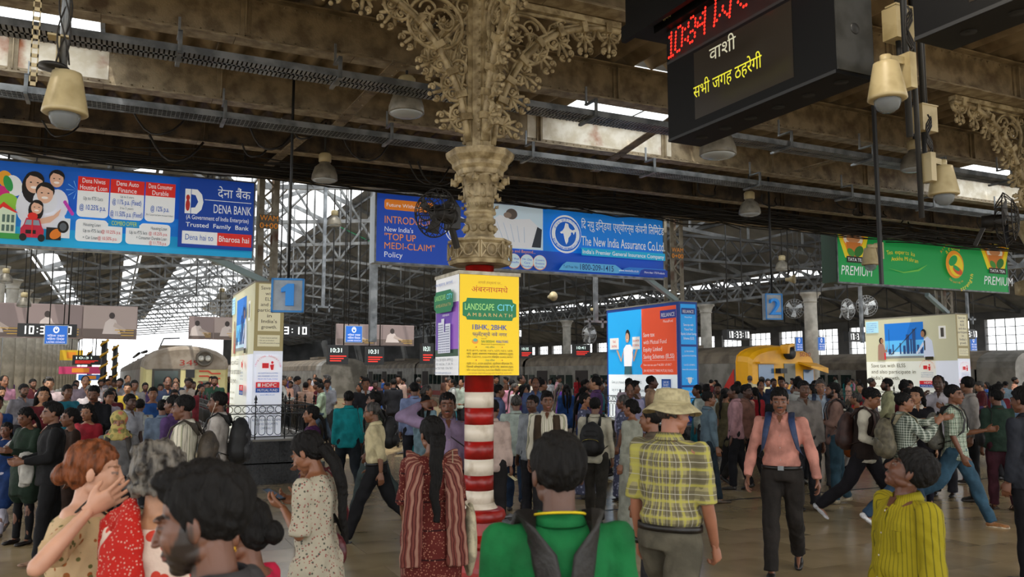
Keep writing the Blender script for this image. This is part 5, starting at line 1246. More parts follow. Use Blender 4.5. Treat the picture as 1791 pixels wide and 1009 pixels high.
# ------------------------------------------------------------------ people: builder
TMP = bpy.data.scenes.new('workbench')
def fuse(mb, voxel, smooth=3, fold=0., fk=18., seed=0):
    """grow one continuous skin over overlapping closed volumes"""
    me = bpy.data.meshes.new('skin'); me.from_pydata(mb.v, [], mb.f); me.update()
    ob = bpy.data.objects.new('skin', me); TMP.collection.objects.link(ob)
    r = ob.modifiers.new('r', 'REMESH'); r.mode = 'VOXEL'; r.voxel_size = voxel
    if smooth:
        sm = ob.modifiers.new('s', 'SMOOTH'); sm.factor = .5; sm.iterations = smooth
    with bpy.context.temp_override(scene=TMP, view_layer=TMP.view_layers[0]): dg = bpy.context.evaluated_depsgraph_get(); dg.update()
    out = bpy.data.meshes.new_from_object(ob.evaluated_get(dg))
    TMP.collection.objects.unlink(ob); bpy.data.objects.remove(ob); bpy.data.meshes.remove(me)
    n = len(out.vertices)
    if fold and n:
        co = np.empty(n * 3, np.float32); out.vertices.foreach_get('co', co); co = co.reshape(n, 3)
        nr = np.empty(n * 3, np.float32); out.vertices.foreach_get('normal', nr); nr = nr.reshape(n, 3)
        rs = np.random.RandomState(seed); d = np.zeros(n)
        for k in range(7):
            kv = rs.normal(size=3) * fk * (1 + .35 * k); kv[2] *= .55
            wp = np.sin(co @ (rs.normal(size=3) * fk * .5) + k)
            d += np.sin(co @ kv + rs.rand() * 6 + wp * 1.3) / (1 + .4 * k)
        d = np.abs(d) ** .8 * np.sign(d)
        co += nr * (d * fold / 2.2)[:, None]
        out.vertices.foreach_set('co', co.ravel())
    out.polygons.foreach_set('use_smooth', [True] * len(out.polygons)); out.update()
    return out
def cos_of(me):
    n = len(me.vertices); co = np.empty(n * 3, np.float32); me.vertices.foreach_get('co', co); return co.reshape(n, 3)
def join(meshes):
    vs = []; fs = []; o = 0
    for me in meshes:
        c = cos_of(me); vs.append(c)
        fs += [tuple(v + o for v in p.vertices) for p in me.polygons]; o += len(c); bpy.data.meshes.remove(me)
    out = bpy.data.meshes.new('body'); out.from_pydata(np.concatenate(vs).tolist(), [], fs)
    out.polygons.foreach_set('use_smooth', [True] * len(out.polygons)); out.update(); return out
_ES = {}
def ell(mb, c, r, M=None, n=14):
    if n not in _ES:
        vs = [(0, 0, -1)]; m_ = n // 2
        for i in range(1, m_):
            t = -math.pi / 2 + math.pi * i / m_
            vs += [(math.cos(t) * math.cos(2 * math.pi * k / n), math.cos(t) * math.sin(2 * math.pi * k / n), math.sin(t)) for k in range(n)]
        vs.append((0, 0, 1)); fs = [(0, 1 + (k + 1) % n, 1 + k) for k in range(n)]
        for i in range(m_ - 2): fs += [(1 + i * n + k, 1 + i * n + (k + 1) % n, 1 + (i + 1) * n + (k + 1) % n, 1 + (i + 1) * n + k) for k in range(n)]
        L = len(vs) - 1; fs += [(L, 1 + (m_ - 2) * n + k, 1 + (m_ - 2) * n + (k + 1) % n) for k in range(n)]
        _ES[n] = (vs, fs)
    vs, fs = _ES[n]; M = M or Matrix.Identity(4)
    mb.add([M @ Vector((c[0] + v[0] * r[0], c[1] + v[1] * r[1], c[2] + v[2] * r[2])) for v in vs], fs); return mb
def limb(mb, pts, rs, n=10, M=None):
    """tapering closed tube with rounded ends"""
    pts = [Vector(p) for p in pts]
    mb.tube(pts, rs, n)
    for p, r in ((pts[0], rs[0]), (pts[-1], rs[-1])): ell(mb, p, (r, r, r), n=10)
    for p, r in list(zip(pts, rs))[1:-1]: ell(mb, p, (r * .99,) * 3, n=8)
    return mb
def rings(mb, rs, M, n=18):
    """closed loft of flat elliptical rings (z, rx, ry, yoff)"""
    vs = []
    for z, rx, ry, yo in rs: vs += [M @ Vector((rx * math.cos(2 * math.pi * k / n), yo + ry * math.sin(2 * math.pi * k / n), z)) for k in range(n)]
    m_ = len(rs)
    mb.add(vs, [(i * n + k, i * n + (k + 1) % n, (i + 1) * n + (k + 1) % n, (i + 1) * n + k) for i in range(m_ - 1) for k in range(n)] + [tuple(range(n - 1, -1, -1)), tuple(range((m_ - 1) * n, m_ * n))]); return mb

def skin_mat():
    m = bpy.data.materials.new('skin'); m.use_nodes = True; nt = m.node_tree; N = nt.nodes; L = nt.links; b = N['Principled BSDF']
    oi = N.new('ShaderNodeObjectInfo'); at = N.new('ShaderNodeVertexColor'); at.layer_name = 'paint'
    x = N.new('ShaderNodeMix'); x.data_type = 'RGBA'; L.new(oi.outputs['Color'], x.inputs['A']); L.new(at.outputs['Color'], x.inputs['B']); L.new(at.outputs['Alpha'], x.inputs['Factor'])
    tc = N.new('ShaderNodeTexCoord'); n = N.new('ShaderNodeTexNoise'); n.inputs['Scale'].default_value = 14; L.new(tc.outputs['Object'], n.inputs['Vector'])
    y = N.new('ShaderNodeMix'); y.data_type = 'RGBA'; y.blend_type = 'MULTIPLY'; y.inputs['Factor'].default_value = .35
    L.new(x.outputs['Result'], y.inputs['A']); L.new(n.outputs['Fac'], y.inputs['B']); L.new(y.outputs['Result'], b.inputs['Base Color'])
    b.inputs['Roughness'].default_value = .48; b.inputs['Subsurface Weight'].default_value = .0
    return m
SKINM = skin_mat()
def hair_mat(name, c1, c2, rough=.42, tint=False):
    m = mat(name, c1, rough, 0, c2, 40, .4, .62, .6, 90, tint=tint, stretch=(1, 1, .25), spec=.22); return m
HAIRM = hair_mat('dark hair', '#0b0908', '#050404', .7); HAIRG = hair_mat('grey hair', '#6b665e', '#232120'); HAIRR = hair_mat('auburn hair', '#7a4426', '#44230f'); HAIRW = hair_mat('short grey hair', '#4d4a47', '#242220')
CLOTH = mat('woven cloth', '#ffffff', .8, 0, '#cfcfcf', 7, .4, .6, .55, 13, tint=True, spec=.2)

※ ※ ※

→ **SHORT PROBLEM**
Make an exact copy of the data above, pictures excluded.

→ **EXERCISE RESPONSE**
Keep writing the Blender script for this image. This is part 5, starting at line 1246. More parts follow. Use Blender 4.5. Treat the picture as 1791 pixels wide and 1009 pixels high.
# ------------------------------------------------------------------ people: builder
TMP = bpy.data.scenes.new('workbench')
def fuse(mb, voxel, smooth=3, fold=0., fk=18., seed=0):
    """grow one continuous skin over overlapping closed volumes"""
    me = bpy.data.meshes.new('skin'); me.from_pydata(mb.v, [], mb.f); me.update()
    ob = bpy.data.objects.new('skin', me); TMP.collection.objects.link(ob)
    r = ob.modifiers.new('r', 'REMESH'); r.mode = 'VOXEL'; r.voxel_size = voxel
    if smooth:
        sm = ob.modifiers.new('s', 'SMOOTH'); sm.factor = .5; sm.iterations = smooth
    with bpy.context.temp_override(scene=TMP, view_layer=TMP.view_layers[0]): dg = bpy.context.evaluated_depsgraph_get(); dg.update()
    out = bpy.data.meshes.new_from_object(ob.evaluated_get(dg))
    TMP.collection.objects.unlink(ob); bpy.data.objects.remove(ob); bpy.data.meshes.remove(me)
    n = len(out.vertices)
    if fold and n:
        co = np.empty(n * 3, np.float32); out.vertices.foreach_get('co', co); co = co.reshape(n, 3)
        nr = np.empty(n * 3, np.float32); out.vertices.foreach_get('normal', nr); nr = nr.reshape(n, 3)
        rs = np.random.RandomState(seed); d = np.zeros(n)
        for k in range(7):
            kv = rs.normal(size=3) * fk * (1 + .35 * k); kv[2] *= .55
            wp = np.sin(co @ (rs.normal(size=3) * fk * .5) + k)
            d += np.sin(co @ kv + rs.rand() * 6 + wp * 1.3) / (1 + .4 * k)
        d = np.abs(d) ** .8 * np.sign(d)
        co += nr * (d * fold / 2.2)[:, None]
        out.vertices.foreach_set('co', co.ravel())
    out.polygons.foreach_set('use_smooth', [True] * len(out.polygons)); out.update()
    return out
def cos_of(me):
    n = len(me.vertices); co = np.empty(n * 3, np.float32); me.vertices.foreach_get('co', co); return co.reshape(n, 3)
def join(meshes):
    vs = []; fs = []; o = 0
    for me in meshes:
        c = cos_of(me); vs.append(c)
        fs += [tuple(v + o for v in p.vertices) for p in me.polygons]; o += len(c); bpy.data.meshes.remove(me)
    out = bpy.data.meshes.new('body'); out.from_pydata(np.concatenate(vs).tolist(), [], fs)
    out.polygons.foreach_set('use_smooth', [True] * len(out.polygons)); out.update(); return out
_ES = {}
def ell(mb, c, r, M=None, n=14):
    if n not in _ES:
        vs = [(0, 0, -1)]; m_ = n // 2
        for i in range(1, m_):
            t = -math.pi / 2 + math.pi * i / m_
            vs += [(math.cos(t) * math.cos(2 * math.pi * k / n), math.cos(t) * math.sin(2 * math.pi * k / n), math.sin(t)) for k in range(n)]
        vs.append((0, 0, 1)); fs = [(0, 1 + (k + 1) % n, 1 + k) for k in range(n)]
        for i in range(m_ - 2): fs += [(1 + i * n + k, 1 + i * n + (k + 1) % n, 1 + (i + 1) * n + (k + 1) % n, 1 + (i + 1) * n + k) for k in range(n)]
        L = len(vs) - 1; fs += [(L, 1 + (m_ - 2) * n + k, 1 + (m_ - 2) * n + (k + 1) % n) for k in range(n)]
        _ES[n] = (vs, fs)
    vs, fs = _ES[n]; M = M or Matrix.Identity(4)
    mb.add([M @ Vector((c[0] + v[0] * r[0], c[1] + v[1] * r[1], c[2] + v[2] * r[2])) for v in vs], fs); return mb
def limb(mb, pts, rs, n=10, M=None):
    """tapering closed tube with rounded ends"""
    pts = [Vector(p) for p in pts]
    mb.tube(pts, rs, n)
    for p, r in ((pts[0], rs[0]), (pts[-1], rs[-1])): ell(mb, p, (r, r, r), n=10)
    for p, r in list(zip(pts, rs))[1:-1]: ell(mb, p, (r * .99,) * 3, n=8)
    return mb
def rings(mb, rs, M, n=18):
    """closed loft of flat elliptical rings (z, rx, ry, yoff)"""
    vs = []
    for z, rx, ry, yo in rs: vs += [M @ Vector((rx * math.cos(2 * math.pi * k / n), yo + ry * math.sin(2 * math.pi * k / n), z)) for k in range(n)]
    m_ = len(rs)
    mb.add(vs, [(i * n + k, i * n + (k + 1) % n, (i + 1) * n + (k + 1) % n, (i + 1) * n + k) for i in range(m_ - 1) for k in range(n)] + [tuple(range(n - 1, -1, -1)), tuple(range((m_ - 1) * n, m_ * n))]); return mb

def skin_mat():
    m = bpy.data.materials.new('skin'); m.use_nodes = True; nt = m.node_tree; N = nt.nodes; L = nt.links; b = N['Principled BSDF']
    oi = N.new('ShaderNodeObjectInfo'); at = N.new('ShaderNodeVertexColor'); at.layer_name = 'paint'
    x = N.new('ShaderNodeMix'); x.data_type = 'RGBA'; L.new(oi.outputs['Color'], x.inputs['A']); L.new(at.outputs['Color'], x.inputs['B']); L.new(at.outputs['Alpha'], x.inputs['Factor'])
    tc = N.new('ShaderNodeTexCoord'); n = N.new('ShaderNodeTexNoise'); n.inputs['Scale'].default_value = 14; L.new(tc.outputs['Object'], n.inputs['Vector'])
    y = N.new('ShaderNodeMix'); y.data_type = 'RGBA'; y.blend_type = 'MULTIPLY'; y.inputs['Factor'].default_value = .35
    L.new(x.outputs['Result'], y.inputs['A']); L.new(n.outputs['Fac'], y.inputs['B']); L.new(y.outputs['Result'], b.inputs['Base Color'])
    b.inputs['Roughness'].default_value = .48; b.inputs['Subsurface Weight'].default_value = .0
    return m
SKINM = skin_mat()
def hair_mat(name, c1, c2, rough=.42, tint=False):
    m = mat(name, c1, rough, 0, c2, 40, .4, .62, .6, 90, tint=tint, stretch=(1, 1, .25), spec=.22); return m
HAIRM = hair_mat('dark hair', '#0b0908', '#050404', .7); HAIRG = hair_mat('grey hair', '#6b665e', '#232120'); HAIRR = hair_mat('auburn hair', '#7a4426', '#44230f'); HAIRW = hair_mat('short grey hair', '#4d4a47', '#242220')
CLOTH = mat('woven cloth', '#ffffff', .8, 0, '#cfcfcf', 7, .4, .6, .55, 13, tint=True, spec=.2)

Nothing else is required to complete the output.